The goal is not to be concerned with reconstituting an anecdotal fact, but with constituting a pictorial fact. Painting is a method of representation. One must not imitate what one wants to create. One does not imitate appearances; the appearance is the result. To be pure imitation, painting must forget appearance. To work from nature is to improvise. One must beware of an all-purpose formula that will serve to interpret the other arts as well as reality, and that instead of creating will only produce a style, or rather a stylization…The senses deform, the mind forms. Work to perfect the mind. There is no certitude but in what the mind conceives.
(https://artiststatements.wordpress.com/tag/georges-braque/) from “Pensées et réflexions sur la peinture,” Nord-Sud 10 (December 1917).

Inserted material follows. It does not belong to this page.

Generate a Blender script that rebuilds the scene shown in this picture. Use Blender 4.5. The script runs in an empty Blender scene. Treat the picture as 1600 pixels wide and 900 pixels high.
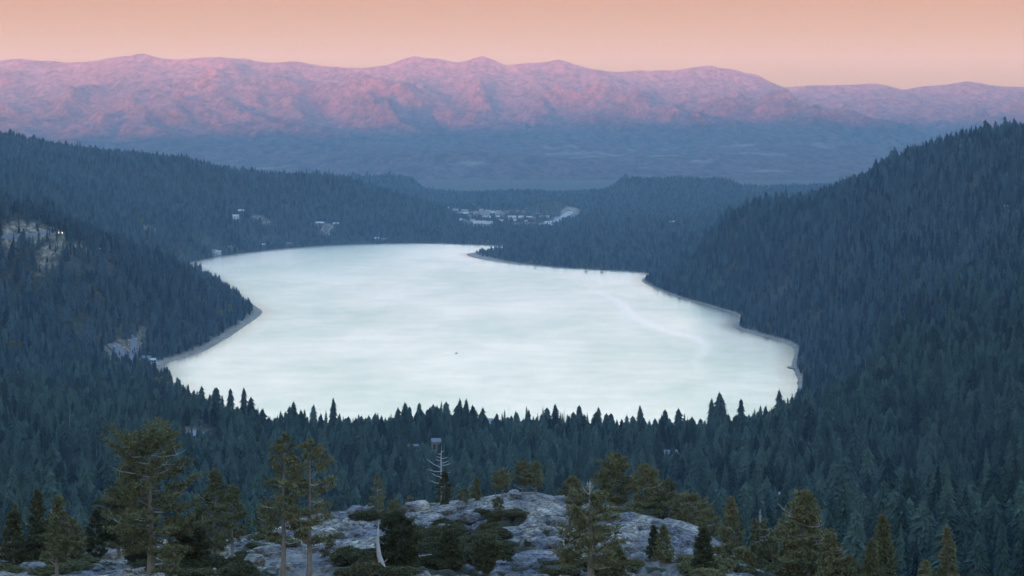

Reprinted in Artists on Art, Pantheon, NY, 1958, pp. 422-423
Reprinted in Artists on Art, Pantheon, NY, 1958, pp. 422-423
Braque used various
techniques including; fauvism, impressionism, and collage but is know most for
being credited as the inventor of cubism along with Picasso.
Violin and pipe is
a collage piece, though fragmented, the composition of the layering shapes and
tones have a sense of continuity. Though there is some musical quality, I
connected more with the name Le Quotidient or “the daily” than any recognizable
violin. The everyday shapes and items placed by the artist as for inspiration
and then becoming the art itself is a glimpse into the artists process.